Strong AC segment prospects, rising margins in projects business to aid earnings

Voltas
Voltas
Ujjval Jauhari
Last Updated : Dec 21 2017 | 12:28 AM IST
The share price of Voltas has almost doubled in the past year due to strong performance of its air-conditioner (AC) business, where it is industry leader. While the trend in the AC business is seen as continuing, improvement in profitability of its projects business should translate to faster growth in earnings.

The AC segment has been a key growth engine for Voltas in the past few years. Consequently, the unitary cooling products (UCP, includes ACs) segment has done well, clocking 21 per cent revenue growth in FY17. Voltas' strong foothold in tier-II, III and IV cities (besides urban India), analysts say, has been a key differentiator. UCP revenue grew 15 per cent in the first half of FY18, despite challenges on account of goods and services tax (GST)-related stock adjustments. Recent channel checks by analysts suggest the trend continues and the segment should achieve 10-15 per cent growth in the December quarter, too. 
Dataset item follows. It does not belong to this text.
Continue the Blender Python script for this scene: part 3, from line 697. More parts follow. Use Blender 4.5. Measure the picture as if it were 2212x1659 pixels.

Although some concerns on higher discounts by dealers to clear inventory do exist, analysts at Jefferies say the trends should normalise after January, as products with new energy ratings are introduced. The brokerage expects Voltas' room-AC business to continue clocking strong margins of 13-14 per cent for FY18 and that market share gains and stronger volume growth could help expand profitability further. 

After the September quarter (Q2), Voltas said it had increased the output of products with the right mix in the energy-efficiency segment (received well by customers) and allied marketing initiatives, and these were helping improve market share. Maintaining its leadership in room ACs, Voltas had improved its market share to 23 per cent (in multi-brand outlets) during Q2. More initiatives are under way.


Beyond ACs, Voltas is targeting other white goods such as refrigerators and washing machines following its joint venture with Arcelik. Analysts at Edelweiss retain their optimism on Voltas, as the target market (ACs plus white goods) works out to Rs 70,500 crore by FY20, compared to Rs 15,000 crore currently (only ACs). This should trigger significant ramp-up in white goods revenue, generating significant shareholder return after FY19, they add.

Equally important is that the outlook for the electro-mechanical projects' (EMP) segment is improving. After seeing lumpiness, it has stabilized, with margins recovering to five-six per cent. A revival in the domestic business (rural electrification, water and government projects) and India's capital expenditure cycle should reflect positively on Voltas' order book. As old and less profitable orders are behind and higher-margin orders start getting executed, this segment's profitability should improve, say analysts. All these should lead to further re-rating of the stock.